4. File Format Encoding
4.1. File Format
The basic file is encoded as follows
| MSB 7 |
6 | 5 | 4 | 3 | 2 | 1 | LSB 0 |
|
|---|---|---|---|---|---|---|---|---|
| 0 | Not Used | Version=0 |
||||||
| 1 5 |
Source Address | |||||||
| 6 10 |
Target Address | |||||||
| 11 n |
AES Records |
|||||||
For this version of the protocol, Version=0.
Source Address is the STANAG 5066 Address of the node generating the AES Keys, Target Address is the STANAG 5066 Address of the node or group receiving the keys.
The rest of the file is a sequence of Records.
4.2. General Record Structure
Records have the format:
| MSB 7 |
6 | 5 | 4 | 3 | 2 | 1 | LSB 0 |
|
|---|---|---|---|---|---|---|---|---|
| 0 |
Record Type | |||||||
| 1 n |
Record Data | |||||||
Record Type is an integer, that defines format of the record.
Times are encoded as Unix Time_t value with a three byte encoding to avoid the 2038 problem.
AES has the following key lengths, with an integer value assigned to each.

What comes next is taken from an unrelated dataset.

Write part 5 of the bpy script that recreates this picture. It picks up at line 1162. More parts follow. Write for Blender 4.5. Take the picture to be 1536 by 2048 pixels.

| Value | Key Length (bits) | Key Length (bytes) |
|---|---|---|
| 0 | 128 | 16 |
| 1 | 192 | 24 |
| 2 | 256 | 32 |
4.3. AES TRANSEC Record
| MSB 7 |
6 | 5 | 4 | 3 | 2 | 1 | LSB 0 |
|
|---|---|---|---|---|---|---|---|---|
| 0 |
Record Type=1 | |||||||
| 1 4 |
Start Validity Time | |||||||
| 5 8 |
End Validity Time | |||||||
| 9 | Not Used | Two way | AES Key Length | |||||
| 10 11 |
Key/Nonce Reference | |||||||
| 12 15 |
Nonce | |||||||
| 16 n |
AES Key | |||||||
4.4. Half Loop Record
| MSB 7 |
6 | 5 | 4 | 3 | 2 | 1 | LSB 0 |
|
|---|---|---|---|---|---|---|---|---|
| 0 |
Record Type=1 | |||||||
| 1 4 |
Start Validity Time | |||||||
| 5 8 |
End Validity Time | |||||||
| 9 | Not Used | AES Key Length | ||||||
| 10 n |
AES Key | |||||||
5. Changes to STANAG 5066
This document defines a new management protocol associated with STANAG 5066. It is not really a protocol change.
6. Backwards Compatibility
There are no backwards compatibility issues.